第27話 育成するための条件とは?

 「ロボット掃除機型」「奇跡の一本松型」「はやぶさ型」

 これ、何だかわかりますか?

 毎年、春先に日本生産性本部が発表している新入社員のタイプを表したネーミングです。こうしたネーミングの一覧を見てみると、はやりなど、その時世を反映していて、思わず膝を打ってしまいます。

 このように、毎年、注目を浴びて入ってくる新社会人には、どの会社も研修プログラムとしての新入社員教育を熱心に行っているようです。人材コンサルティングのディスコが実施した「社員研修に関するアンケート」によると、実に95.5%の会社で実施されています。しかし、内容については「マナー教育」「リーダーシップ教育」の実施率が高く、「語学教育」「経営理念・DNAの継承」の実施率が低くなっています。実施率の低いプログラムは、ニーズも低い傾向にあります。

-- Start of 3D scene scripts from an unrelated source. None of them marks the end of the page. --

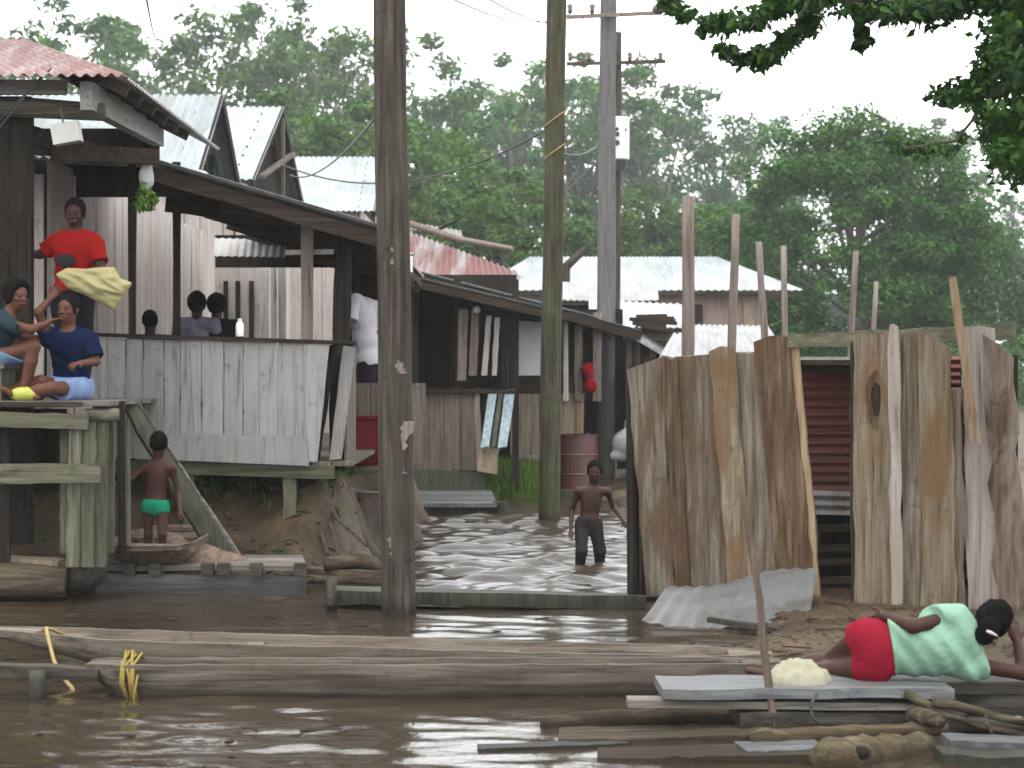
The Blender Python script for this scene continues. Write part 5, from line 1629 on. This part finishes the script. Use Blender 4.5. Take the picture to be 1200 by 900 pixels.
m.build('ribs', M['redbin'], rb)
cloth_blob('red_shirt', 'bright red shirt hung on the post left of the grey pole', 'shirt', [(U(690, 436, 31.0), (.085, .09, .15)), (U(692, 452, 31.0), (.10, .09, .12)), (U(685, 432, 31), (.06, .07, .06))], 'redcloth', .012, .02, 22, 1)
bo = thing('bottle', 'small white bottle standing on the porch rail', 'bottle', U(281, 393, 17.98))
c = U(281, 394.5, 17.98); m = MB(); m.tube([c, c + Z * .005, c + Z * .10, c + Z * .125, c + Z * .14], [.034, .037, .037, .028, .017], 14); m.build('flask', M['bottle'], bo, True)
m = MB(); m.tube([c + Z * .1405, c + Z * .165], .019, 12); m.build('cap', M['cap'], bo)
m = MB(3); m.ball((ux(29, 15.85), 15.85, DZ + .055), (.125, .07, .062), 18, 11); ml = m.build('melon', M['melon'], None, True)
tag(ml, 'yellow green fruit lying at the edge of the landing deck', 'fruit')
m = MB(); m.tube([(ux(29, 15.85) + .12, 15.85, DZ + .06), (ux(29, 15.85) + .16, 15.85, DZ + .07)], .008, 6); m.build('stalk', M['log'], ml)
# hanging plant
hp = thing('hanging_plant', 'white bag of green leaves hung from the porch eave', 'plant', U(172, 240, 17.55))
fl = Field(list(U(172, 208, 17.55) - Vector((.3, .3, .3))), list(U(172, 208, 17.55) + Vector((.3, .3, .3))), .010)
c = U(172, 208, 17.55); fl.ell(c, (X, Y, Z), (.060, .055, .12), .03); fl.ell(c + Z * .10, (X, Y, Z), (.03, .03, .07), .03); fl.ripple(.022, 40, 2); field_obj(fl, 'bag', M['whitecloth'], hp)
m = MB(); m.tube([c + Z * .13, U(172, 184, 17.6)], .006, 5); m.build('string', M['wire'], hp)
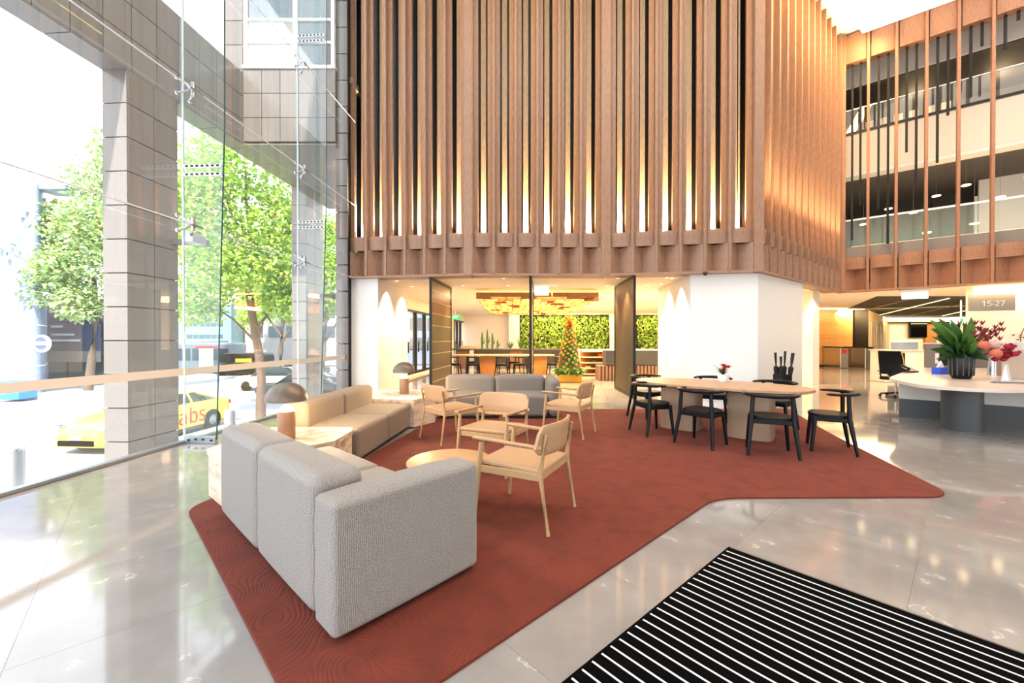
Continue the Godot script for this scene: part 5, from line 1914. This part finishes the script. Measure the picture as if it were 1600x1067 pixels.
	obj("green_mark", span(-0.04, 0.06, 0.06, 0.2, -0.01, 0.0), mats.sign_green, e2)
	obj("hanger", span(-0.02, 0.02, 0.26, 0.955, 0.01, 0.04), mats.white_frame, e2)
	# televisions
	for k in 2:
		var tv := thing("television", ["large black television on the back wall left of the orange panel", "large black television behind the leaves, right of the orange panel"][k], "television", pt([28.9, 31.0][k], 1.55, 29.7))
		obj("frame", span(-0.02, [1.2, 1.5][k], -0.02, 1.15, 0.0, 0.1, 0.01), mats.black_matte, tv)
		obj("screen", span(0.0, [1.18, 1.48][k], 0.0, 1.13, -0.01, 0.0), mats.tv_black, tv)
	# turnstiles
	for k in 2:
		var q = [[16.15, 19.7], [17.0, 19.3]][k]
		var ts := thing("turnstile", ["chrome turnstile with a red light in front of the timber wall, the left one", "chrome turnstile post beside the dark opening, the right one"][k], "turnstile", pt(q[0], 0, q[1]))
		obj("body", span(-0.35, 0.05, 0, 1.0, 0, 1.1, 0.03), mats.steel, ts)
		obj("top", span(-0.38, 0.08, 1.0, 1.04, -0.03, 1.13, 0.01), mats.black_metal, ts)
		if k == 0:
			obj("signal", span(-0.25, -0.05, 0.72, 0.9, -0.012, 0.0), mats.red_signal, ts)
		obj("barrier", span(0.08, 0.4, 0.25, 0.95, 0.5, 0.52), mats.balustrade_glass, ts)
	build_desk()


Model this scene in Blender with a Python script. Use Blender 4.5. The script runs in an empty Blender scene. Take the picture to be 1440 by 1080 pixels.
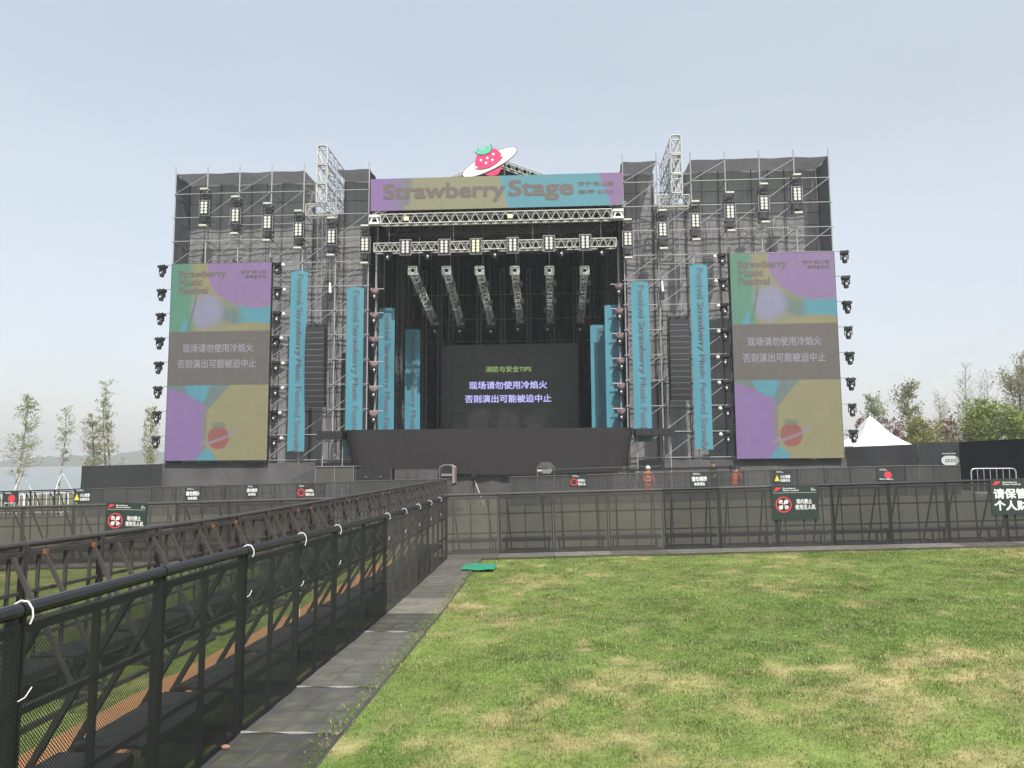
import bpy, math, random
import numpy as np
from mathutils import Vector, Matrix

S = bpy.context.scene
COL = S.collection
RNG = random.Random(7)
R = math.radians

# ------------------------------------------------------------------ camera, sky, sun, exposure
FPX, EYE = 1080.0, 1.68                       # focal length in photo pixels (1440 wide), eye height
YAW, PITCH, ROLL = R(3.1), R(5.74), R(0.4)
F_ = Vector((-math.sin(YAW) * math.cos(PITCH), math.cos(YAW) * math.cos(PITCH), math.sin(PITCH)))
R0 = Vector((math.cos(YAW), math.sin(YAW), 0)); U0 = R0.cross(F_)
R_ = R0 * math.cos(ROLL) - U0 * math.sin(ROLL)
U_ = U0 * math.cos(ROLL) + R0 * math.sin(ROLL)
cam_d = bpy.data.cameras.new('camera'); cam = bpy.data.objects.new('camera', cam_d); COL.objects.link(cam)
cam_d.sensor_width = 36; cam_d.lens = FPX / 1440 * 36; cam_d.clip_end = 6000; cam_d.clip_start = 0.05
cam.matrix_world = Matrix(((R_.x, U_.x, -F_.x, 0), (R_.y, U_.y, -F_.y, 0), (R_.z, U_.z, -F_.z, EYE), (0, 0, 0, 1)))
S.camera = cam

SUN_DIR = Vector((-0.40, 1.0, -1.42)).normalized()      # the way the light travels
sun_d = bpy.data.lights.new('sun', 'SUN'); sun_d.energy = 3.7; sun_d.angle = R(0.6); sun_d.color = (1, .96, .9)
sun = bpy.data.objects.new('sun', sun_d); COL.objects.link(sun)
sun.rotation_mode = 'QUATERNION'; sun.rotation_quaternion = SUN_DIR.to_track_quat('-Z', 'Y'); sun.location = (20, -50, 80)

W = bpy.data.worlds.new('World'); S.world = W; W.use_nodes = True
nt = W.node_tree; nt.nodes.clear()
out = nt.nodes.new('ShaderNodeOutputWorld'); bg = nt.nodes.new('ShaderNodeBackground')
sky = nt.nodes.new('ShaderNodeTexSky'); sky.sky_type = 'NISHITA'; sky.sun_disc = False
sky.sun_elevation = math.asin(-SUN_DIR.z); sky.sun_rotation = math.atan2(-SUN_DIR.x, -SUN_DIR.y)
sky.air_density = 1.0; sky.dust_density = 3.0; sky.ozone_density = 1.2; sky.altitude = 20
bg.inputs['Strength'].default_value = 0.055
nt.links.new(sky.outputs[0], bg.inputs[0])
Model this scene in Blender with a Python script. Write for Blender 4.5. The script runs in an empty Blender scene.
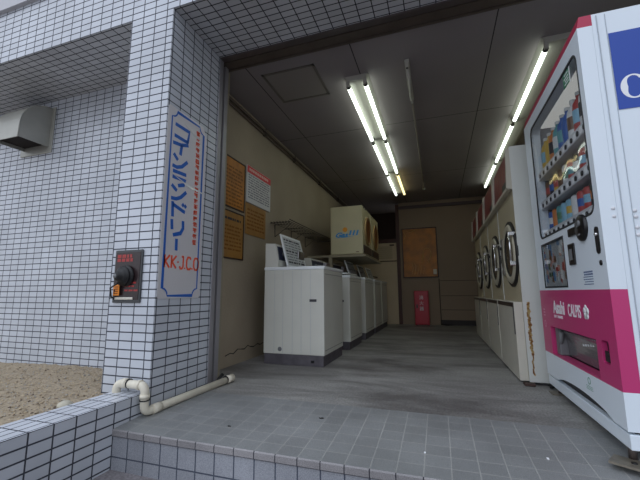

 確かに、マナー教育やリーダーシップ教育は必要です。しかし、いの一番で行うべきは、会社のルールについての教育であると考えています。我が社のルールは、サッカーなのか、ラグビーなのか。「サッカーのルールだから、手でボールを持ったらダメなんだよ」と教えるべきです。

 会社のルール=約束ですから、約束を知らずして守れるはずがありません。約束が守られなければ、組織として機能しないばかりか生産性も落ちてしまいます。

 約束の中には、経営理念やDNAが行動指針として入っていなければなりません。仕事上の問題を解決するために、何を基準に考えるのか。社員全員が、その原点ともいうべき経営理念を分かっていなければ判断がバラバラになってしまいます。これでは、一体感が出ません。

 また、分かっていればいいのかというと、それでは不十分です。分かっているのと、行動できるのとでは雲泥の差があります。以前、ご相談があった社長は、社員の挨拶ができていないことに頭を抱えていらっしゃいました。普段、挨拶を交わすことで、相手や周囲の人たちにエネルギーを与えていることも少なくありません。そのような効用もある挨拶が大事だということは、小学生でも知っています。当然、社会人なら知っているはずです。ところが、行動に移せないのです。

 このように、知っていることと、行動できることとは違うのです。なので、繰り返し何度でも、ルールを確認することが大事なのです。

 アンケートでは、経営人材の育成にも触れていて「計画的に育成しても意味はない」は4.9%にとどまり、何らかの育成方法が必要であるという考えが大勢を占めています。労務管理のポイントは、つまるところ「仕事を通して育成する」ことだと考えています。その前提となるのが会社のルールの浸透です。

 あなたの会社では、どのような育成計画をお考えですか。